**WHAT NEEDS TO BE DONE:**
Go through the material below and copy all lines with "this".

--- Start RECORDS FOR PROCESSING ---

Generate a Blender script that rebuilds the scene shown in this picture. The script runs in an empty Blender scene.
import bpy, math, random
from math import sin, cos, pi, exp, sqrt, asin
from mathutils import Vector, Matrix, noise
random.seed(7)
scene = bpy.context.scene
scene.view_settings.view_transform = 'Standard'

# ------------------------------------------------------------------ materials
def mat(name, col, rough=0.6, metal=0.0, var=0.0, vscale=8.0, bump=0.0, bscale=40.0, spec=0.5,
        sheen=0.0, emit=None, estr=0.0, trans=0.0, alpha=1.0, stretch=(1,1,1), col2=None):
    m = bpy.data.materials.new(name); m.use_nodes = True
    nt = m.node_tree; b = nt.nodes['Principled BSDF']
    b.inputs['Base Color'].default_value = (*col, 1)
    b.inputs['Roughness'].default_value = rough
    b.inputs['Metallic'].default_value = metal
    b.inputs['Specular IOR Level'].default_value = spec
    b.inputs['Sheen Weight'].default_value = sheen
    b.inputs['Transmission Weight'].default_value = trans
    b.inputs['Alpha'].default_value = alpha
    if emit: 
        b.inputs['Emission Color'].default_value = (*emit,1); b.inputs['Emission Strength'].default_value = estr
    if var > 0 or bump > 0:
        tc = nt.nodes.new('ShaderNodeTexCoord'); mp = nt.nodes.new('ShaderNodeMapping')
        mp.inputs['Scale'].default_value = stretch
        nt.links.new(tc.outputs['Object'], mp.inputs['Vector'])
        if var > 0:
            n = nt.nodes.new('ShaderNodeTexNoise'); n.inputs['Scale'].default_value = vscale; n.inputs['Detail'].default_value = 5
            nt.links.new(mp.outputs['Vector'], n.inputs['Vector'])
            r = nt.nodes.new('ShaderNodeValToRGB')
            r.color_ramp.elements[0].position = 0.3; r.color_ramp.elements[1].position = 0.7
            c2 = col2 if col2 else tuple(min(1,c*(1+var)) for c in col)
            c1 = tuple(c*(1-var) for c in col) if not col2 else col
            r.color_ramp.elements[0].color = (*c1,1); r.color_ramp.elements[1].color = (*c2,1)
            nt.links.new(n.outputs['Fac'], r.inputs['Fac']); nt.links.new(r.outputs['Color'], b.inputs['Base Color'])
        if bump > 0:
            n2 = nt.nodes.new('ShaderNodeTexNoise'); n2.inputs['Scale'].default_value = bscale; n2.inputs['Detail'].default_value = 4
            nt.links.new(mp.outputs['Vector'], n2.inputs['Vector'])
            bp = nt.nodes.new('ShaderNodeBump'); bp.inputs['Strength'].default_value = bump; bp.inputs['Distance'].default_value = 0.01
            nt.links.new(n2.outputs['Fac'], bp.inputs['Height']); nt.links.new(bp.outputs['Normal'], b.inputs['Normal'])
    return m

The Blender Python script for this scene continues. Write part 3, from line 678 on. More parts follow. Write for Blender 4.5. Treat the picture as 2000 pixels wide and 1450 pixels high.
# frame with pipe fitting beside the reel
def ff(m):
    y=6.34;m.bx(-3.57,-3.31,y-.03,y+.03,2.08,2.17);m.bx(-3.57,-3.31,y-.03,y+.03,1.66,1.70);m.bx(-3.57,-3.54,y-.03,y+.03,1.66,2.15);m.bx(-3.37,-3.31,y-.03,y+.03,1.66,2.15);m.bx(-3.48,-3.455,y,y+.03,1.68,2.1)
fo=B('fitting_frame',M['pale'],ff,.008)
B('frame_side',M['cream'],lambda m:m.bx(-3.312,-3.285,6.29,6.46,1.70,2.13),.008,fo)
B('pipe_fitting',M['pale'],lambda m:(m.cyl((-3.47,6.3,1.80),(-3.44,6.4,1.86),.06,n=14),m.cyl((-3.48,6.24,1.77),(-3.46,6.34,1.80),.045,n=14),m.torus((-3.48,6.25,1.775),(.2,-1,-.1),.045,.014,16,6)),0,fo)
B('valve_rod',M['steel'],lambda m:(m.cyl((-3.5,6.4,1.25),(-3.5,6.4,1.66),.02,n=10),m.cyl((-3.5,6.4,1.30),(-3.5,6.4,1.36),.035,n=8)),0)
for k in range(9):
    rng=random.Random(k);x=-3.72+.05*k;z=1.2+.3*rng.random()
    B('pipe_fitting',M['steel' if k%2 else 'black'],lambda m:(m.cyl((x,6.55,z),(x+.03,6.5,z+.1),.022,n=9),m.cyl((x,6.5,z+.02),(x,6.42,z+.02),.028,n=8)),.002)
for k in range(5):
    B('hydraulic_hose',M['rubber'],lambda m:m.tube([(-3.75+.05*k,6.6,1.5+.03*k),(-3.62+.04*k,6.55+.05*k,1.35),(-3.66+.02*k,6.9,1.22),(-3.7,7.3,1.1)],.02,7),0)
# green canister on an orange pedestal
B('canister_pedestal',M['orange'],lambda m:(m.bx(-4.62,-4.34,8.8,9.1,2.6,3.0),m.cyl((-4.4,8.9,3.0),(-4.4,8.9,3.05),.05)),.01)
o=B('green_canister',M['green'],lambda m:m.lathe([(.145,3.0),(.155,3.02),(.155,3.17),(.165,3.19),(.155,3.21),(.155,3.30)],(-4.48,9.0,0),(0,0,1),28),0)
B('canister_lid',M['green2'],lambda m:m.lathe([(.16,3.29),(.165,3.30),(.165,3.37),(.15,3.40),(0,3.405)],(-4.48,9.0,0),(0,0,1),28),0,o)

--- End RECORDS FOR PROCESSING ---

**EXERCISE OUTPUT:**
Generate a Blender script that rebuilds the scene shown in this picture. The script runs in an empty Blender scene.
The Blender Python script for this scene continues. Write part 3, from line 678 on. More parts follow. Write for Blender 4.5. Treat the picture as 2000 pixels wide and 1450 pixels high.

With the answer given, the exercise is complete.